France is a strange place, they speak funny there, but like many other countries, their sense of what freedom means, faces contradictions.

A democracy with a tradition of self-expression through (often outrageous) women-objectifying-anorexic fashion, with an anti-burqa dresscode.

But I guess if anywhere, France is the place to have fashion police. In all fairness though, I think this should include men’s speedo swimwear, anything-Gaga… and Bieber-hair. But I digress.

Where I do agree with the French is with regards to creationism. God may be, a type of hypothesis, but its not a scientific one… it’s not science. And we need to defend science.

“We didn’t descend from the apes,” lecturer Ali Sadun told the giggling youngsters. Charles Darwin’s theory of evolution, he said, was “the scientific basis to defend atheism.”

The last part.. is the trap many of my atheist peers also fall into. Science can, of course, debunk all sorts of supernatural claims, but unlike people like Richard Dawkins and Stephen Hawking, I don’t see science as being atheistic.

Science is not the reason I don’t believe in religion, although I don’t think it contradicts my lack of belief. Religion, is why I am an atheist. I reject religion because of what it is, and because of how it fails. Science is the icing on that cake.

Science is based around methodological naturalism, that is, it *assumes* some form of natural causation exists, and moves on from there. Its a good assumption in my opinion, but not without problems. Regardless, both truly random events, and truly miraculous or supernatural ones, are simply not covered by science. At its best, science can supply thorough and consistent natural explanations to claimed supernatural events. That is its strength.

Evolution, however it may influence us, is about how things change, not how they began.

Avni Karahisar cited Koran verses he said indicated hidden proof of phenomena such as the Big Bang, planetary orbits and the expansion of the universe.

And while I find humour in the contortions of modern scriptural interpretation, I also find hope. Science can bring new understanding even to those who seem to need supernatural certainty and support.

“This is very important for you and for your pride,” he told the pupils.

The reasons religious people reject this or that science is often more about their personal/cultural insecurities, than their doctrine. Trying to fuse atheism to science simply misses the point, and creates unecessary problems for science.

Separate… but equal?

Am I being Foul and Fair?

According to him, it would make it easier for women in the same city or state to find each other, become friends and help each other out.

“There are a significant number of girls who do not yet feel confident enough to share their points of view and opinions in the same domain as men. In my opinion they need some time to adjust.”

Members of the group have been debating the decision, with some supporting it. Others, however, mocked the decision, sarcastically claiming that girls registering with the group needed a male guardian’s permission.
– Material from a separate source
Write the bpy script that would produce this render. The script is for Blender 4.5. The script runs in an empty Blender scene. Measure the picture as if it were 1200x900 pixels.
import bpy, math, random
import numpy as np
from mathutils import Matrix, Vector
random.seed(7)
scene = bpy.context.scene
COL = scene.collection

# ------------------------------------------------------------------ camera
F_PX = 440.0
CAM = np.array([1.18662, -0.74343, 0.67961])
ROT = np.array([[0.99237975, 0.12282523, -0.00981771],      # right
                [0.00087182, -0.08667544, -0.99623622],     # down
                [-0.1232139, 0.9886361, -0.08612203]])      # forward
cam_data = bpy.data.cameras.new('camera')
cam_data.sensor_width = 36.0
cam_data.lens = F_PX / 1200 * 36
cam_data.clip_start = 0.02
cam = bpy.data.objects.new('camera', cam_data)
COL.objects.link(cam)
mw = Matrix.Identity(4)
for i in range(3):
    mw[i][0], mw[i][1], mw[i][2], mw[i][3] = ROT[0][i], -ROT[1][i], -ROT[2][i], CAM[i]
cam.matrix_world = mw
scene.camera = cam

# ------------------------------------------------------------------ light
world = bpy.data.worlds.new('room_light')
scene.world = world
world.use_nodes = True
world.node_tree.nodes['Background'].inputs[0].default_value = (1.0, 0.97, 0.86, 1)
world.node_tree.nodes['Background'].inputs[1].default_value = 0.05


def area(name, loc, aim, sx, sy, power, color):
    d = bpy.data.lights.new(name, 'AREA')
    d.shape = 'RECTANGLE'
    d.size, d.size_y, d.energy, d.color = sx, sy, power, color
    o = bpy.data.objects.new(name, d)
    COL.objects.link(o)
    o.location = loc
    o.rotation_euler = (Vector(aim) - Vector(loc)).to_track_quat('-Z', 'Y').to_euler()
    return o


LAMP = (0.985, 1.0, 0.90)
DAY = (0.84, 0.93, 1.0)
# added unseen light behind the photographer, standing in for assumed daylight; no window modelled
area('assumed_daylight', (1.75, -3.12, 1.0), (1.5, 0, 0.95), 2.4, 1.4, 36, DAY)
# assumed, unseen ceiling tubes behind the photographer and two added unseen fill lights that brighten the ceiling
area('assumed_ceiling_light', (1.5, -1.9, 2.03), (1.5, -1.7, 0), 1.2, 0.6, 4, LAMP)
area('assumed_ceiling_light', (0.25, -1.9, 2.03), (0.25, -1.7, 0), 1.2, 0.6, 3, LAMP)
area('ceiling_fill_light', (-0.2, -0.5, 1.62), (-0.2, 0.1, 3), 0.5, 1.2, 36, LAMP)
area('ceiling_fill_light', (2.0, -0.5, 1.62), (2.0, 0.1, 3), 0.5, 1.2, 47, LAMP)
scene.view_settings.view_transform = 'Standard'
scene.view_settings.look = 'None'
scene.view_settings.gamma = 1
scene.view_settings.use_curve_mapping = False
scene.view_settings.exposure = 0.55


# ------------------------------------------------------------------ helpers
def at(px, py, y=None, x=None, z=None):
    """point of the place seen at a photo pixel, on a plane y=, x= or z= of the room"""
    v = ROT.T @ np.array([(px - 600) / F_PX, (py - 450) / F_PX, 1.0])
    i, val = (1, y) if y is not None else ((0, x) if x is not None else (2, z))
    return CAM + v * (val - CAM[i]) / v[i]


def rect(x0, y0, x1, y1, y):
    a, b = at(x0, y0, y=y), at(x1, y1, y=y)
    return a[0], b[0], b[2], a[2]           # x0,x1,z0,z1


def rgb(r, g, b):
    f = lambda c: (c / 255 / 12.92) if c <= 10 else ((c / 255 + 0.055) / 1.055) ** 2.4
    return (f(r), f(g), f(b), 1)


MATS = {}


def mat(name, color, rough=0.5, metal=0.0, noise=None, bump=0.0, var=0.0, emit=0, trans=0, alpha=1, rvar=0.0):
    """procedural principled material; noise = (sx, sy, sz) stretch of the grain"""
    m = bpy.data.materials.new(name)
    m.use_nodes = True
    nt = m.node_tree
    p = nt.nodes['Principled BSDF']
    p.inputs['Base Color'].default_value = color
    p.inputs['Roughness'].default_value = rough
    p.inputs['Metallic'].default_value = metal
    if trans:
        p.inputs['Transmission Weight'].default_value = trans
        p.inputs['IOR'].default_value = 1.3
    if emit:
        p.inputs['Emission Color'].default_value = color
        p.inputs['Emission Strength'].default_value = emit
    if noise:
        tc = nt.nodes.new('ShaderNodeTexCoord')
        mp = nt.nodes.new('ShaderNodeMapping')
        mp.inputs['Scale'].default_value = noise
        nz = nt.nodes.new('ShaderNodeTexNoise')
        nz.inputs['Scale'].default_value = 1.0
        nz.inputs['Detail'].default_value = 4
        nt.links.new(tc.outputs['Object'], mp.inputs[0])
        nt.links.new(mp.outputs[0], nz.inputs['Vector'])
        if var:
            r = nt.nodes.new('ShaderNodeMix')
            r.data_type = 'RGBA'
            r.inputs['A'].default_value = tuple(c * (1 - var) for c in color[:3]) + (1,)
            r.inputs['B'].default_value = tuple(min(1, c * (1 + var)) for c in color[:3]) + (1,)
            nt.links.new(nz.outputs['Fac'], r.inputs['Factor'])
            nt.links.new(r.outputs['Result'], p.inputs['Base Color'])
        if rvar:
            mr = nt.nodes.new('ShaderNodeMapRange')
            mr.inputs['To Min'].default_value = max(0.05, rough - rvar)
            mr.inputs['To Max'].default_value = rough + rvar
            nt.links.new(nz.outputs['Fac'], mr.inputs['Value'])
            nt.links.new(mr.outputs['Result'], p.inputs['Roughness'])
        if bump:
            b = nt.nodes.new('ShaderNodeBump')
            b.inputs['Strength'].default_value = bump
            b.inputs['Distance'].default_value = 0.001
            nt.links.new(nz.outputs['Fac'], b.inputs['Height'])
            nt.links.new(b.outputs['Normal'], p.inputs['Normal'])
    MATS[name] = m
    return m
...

Other men said the decision was exactly the same as banning young Saudi men from malls and family areas in the Kingdom.

When I was growing up, I remember being told that women can do anything men could do, and therefore should not be denied the opportunity to ‘play with the boys’. Seemed reasonable, but I’d still never hit a girl… boys on the other hand were fair game.

Equality is an ideal, at the best of times, and defending the privilege that one has, often seems to trump our high ideals…

Women are… temptresses, they distract men, so having them around is harmful to men. Further, women are weaker, both mentally and physically, so it is unfair to expect them to compete at the same level.

Men are… sexist and aggressive, their mere presence is oppressive and harmful to women. Further, the old-boys network ensures that women never get a fair shake. Even if they are able to compete on the same level, they are denied the rewards.

Sound unfair? Yes, unfairness is everywhere, and so are the benefits of privilege, often unearned.

So… being fair or being equal?

Invariably its easier to categorize and stigmatize, than actually deal with individuals, one by one. Dealing with people as individuals is tiresome and repetitive. They are always so much alike anyway, why should we have to waste our time?
We should just protect our own, insulate ourselves, stick with those who agree with us.

We should…remember equality… is better, even if its not always fair, to paraphrase a famous american, “not because it is easy, but because it is hard”. It is because the world is unfair and unequal that we should strive for better. Being around people who make us uncomfortable isn’t fair. And doesn’t guarantee we will get what we want, or that the game will be anywhere close to fair, but its the only way to grow stronger.

Coddling ourselves in insulated echo-chambers may make us feel good, but it also weakens us, as much as it protects us. Stepping outside our comfort zone is stepping outside our privilege. Sometimes we can get hurt, but bravery is often its own reward.

Easy to say, when you are privileged…and I am, but no less true.